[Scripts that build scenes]

Start

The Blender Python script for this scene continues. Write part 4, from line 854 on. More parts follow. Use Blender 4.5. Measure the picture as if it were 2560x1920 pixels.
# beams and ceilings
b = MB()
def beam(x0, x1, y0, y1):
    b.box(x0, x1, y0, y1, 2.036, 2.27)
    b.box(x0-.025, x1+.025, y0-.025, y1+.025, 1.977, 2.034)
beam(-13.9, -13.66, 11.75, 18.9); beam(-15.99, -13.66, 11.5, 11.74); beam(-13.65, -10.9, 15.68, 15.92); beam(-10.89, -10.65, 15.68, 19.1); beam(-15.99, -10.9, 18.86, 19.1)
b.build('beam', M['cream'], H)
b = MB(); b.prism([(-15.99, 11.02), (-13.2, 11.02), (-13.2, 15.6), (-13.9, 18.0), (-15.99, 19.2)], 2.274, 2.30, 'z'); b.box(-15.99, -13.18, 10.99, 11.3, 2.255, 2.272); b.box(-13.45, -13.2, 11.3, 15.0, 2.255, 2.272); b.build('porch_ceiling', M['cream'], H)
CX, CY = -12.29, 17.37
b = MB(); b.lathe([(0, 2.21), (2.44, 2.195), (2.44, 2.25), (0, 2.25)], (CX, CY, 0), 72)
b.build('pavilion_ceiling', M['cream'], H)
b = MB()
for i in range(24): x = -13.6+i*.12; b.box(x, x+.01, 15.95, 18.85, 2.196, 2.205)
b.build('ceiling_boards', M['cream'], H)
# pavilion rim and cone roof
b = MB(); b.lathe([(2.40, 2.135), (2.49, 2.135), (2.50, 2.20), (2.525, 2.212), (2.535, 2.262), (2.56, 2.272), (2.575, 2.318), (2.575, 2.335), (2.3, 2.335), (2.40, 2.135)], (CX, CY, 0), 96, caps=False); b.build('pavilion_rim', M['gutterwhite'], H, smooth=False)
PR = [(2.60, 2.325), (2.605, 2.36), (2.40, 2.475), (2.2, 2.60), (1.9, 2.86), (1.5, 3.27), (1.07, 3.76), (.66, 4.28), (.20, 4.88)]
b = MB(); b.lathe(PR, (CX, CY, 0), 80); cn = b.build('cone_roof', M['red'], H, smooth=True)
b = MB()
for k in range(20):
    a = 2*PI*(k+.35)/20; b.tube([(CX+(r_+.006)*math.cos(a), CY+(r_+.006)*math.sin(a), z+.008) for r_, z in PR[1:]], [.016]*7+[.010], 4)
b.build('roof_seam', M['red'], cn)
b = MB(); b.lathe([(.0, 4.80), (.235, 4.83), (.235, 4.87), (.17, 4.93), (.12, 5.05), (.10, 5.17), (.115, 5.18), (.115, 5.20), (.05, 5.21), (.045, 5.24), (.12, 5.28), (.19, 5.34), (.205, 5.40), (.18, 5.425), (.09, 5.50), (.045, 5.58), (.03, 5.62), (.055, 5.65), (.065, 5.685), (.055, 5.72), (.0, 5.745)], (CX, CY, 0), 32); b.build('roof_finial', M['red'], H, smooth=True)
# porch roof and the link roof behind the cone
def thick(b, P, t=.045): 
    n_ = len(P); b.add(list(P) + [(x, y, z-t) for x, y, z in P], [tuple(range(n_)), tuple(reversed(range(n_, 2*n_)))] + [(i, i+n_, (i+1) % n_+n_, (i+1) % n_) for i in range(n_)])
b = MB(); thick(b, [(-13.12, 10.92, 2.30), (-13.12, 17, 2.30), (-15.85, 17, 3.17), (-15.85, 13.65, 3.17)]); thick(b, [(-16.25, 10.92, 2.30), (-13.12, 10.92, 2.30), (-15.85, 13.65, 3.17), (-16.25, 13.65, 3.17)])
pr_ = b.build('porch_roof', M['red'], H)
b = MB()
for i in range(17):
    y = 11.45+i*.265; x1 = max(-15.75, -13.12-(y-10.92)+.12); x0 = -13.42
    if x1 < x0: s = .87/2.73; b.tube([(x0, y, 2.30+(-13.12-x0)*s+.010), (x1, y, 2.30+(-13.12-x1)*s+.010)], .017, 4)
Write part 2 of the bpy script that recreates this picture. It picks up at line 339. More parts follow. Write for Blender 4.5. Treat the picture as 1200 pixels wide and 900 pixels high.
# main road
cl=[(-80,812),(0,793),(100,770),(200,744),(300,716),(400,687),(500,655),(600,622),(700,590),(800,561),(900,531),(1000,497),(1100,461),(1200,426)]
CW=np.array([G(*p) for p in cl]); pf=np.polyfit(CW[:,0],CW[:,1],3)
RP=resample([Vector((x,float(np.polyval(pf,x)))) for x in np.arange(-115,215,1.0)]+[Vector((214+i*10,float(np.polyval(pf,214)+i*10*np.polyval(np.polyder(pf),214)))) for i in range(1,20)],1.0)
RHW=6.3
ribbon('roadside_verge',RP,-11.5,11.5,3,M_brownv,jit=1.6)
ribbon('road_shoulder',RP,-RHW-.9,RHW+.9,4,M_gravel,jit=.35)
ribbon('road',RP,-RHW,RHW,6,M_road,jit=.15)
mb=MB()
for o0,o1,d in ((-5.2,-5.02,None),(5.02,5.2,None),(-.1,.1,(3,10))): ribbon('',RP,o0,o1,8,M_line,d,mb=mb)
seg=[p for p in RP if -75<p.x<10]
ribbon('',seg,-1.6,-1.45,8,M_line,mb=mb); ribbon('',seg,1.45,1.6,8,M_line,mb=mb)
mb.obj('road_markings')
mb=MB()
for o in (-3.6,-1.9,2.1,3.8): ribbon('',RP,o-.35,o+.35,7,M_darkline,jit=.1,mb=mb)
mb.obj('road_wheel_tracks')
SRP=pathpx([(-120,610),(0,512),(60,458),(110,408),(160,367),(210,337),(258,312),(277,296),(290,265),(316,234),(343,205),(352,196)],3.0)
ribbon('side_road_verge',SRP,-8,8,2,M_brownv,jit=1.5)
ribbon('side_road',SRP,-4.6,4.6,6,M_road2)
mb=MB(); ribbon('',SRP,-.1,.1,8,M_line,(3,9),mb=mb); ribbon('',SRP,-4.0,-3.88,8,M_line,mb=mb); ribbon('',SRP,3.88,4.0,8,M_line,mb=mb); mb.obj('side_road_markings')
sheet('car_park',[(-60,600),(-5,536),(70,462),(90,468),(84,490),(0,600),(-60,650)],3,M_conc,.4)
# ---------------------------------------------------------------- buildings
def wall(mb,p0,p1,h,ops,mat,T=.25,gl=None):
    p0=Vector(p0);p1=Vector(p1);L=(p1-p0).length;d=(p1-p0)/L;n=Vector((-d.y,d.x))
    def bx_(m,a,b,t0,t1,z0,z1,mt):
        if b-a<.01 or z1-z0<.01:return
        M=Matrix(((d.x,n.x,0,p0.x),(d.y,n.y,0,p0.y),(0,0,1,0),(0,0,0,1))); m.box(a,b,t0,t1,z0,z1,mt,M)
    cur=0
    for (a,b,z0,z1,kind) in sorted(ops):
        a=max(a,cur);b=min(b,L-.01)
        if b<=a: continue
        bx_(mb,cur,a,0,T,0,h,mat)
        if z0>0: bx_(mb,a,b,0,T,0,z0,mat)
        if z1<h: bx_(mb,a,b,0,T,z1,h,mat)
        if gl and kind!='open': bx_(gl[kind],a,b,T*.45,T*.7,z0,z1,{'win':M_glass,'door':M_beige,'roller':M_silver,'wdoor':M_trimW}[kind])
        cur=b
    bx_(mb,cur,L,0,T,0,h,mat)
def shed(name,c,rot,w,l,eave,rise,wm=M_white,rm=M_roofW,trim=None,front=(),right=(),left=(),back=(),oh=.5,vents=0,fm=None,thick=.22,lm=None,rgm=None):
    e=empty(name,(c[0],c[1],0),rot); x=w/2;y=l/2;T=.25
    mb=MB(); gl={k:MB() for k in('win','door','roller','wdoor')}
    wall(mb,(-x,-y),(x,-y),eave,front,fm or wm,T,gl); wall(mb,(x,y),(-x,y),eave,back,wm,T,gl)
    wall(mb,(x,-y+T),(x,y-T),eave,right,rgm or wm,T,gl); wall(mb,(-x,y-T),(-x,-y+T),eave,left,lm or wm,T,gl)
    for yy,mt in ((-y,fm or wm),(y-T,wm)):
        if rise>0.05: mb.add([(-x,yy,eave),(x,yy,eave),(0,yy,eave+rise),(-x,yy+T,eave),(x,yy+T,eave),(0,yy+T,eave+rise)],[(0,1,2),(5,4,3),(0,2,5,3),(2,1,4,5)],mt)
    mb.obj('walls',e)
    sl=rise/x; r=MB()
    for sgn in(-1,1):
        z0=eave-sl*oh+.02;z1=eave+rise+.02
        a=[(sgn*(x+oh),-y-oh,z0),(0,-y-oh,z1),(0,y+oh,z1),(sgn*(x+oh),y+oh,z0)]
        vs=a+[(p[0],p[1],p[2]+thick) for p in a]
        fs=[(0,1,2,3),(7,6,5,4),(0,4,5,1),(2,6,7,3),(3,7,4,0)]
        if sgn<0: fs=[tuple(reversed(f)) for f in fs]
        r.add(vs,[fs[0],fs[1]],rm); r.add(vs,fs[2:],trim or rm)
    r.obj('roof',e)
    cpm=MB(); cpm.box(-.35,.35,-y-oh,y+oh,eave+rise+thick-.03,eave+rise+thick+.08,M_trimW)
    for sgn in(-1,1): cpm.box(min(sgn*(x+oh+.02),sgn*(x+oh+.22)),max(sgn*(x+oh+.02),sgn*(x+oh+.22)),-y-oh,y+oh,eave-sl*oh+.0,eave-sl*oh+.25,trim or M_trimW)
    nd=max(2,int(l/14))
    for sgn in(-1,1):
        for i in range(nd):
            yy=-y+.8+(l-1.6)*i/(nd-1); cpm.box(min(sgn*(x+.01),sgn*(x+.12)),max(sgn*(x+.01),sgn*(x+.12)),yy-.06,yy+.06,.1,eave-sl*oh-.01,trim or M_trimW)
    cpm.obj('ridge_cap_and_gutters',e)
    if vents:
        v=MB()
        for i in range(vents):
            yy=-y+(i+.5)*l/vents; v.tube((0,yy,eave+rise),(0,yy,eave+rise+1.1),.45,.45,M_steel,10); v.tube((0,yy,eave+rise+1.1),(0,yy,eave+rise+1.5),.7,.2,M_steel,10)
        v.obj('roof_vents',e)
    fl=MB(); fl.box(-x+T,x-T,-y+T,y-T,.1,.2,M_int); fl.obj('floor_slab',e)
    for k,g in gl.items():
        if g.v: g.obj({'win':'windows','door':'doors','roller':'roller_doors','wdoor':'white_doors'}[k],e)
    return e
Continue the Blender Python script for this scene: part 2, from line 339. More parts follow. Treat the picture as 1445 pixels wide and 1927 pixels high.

End

#### Instructions for the task
From the entries above, pull out each line that includes "picture".

#### Solution to the problem
The Blender Python script for this scene continues. Write part 4, from line 854 on. More parts follow. Use Blender 4.5. Measure the picture as if it were 2560x1920 pixels.
Write part 2 of the bpy script that recreates this picture. It picks up at line 339. More parts follow. Write for Blender 4.5. Treat the picture as 1200 pixels wide and 900 pixels high.
Continue the Blender Python script for this scene: part 2, from line 339. More parts follow. Treat the picture as 1445 pixels wide and 1927 pixels high.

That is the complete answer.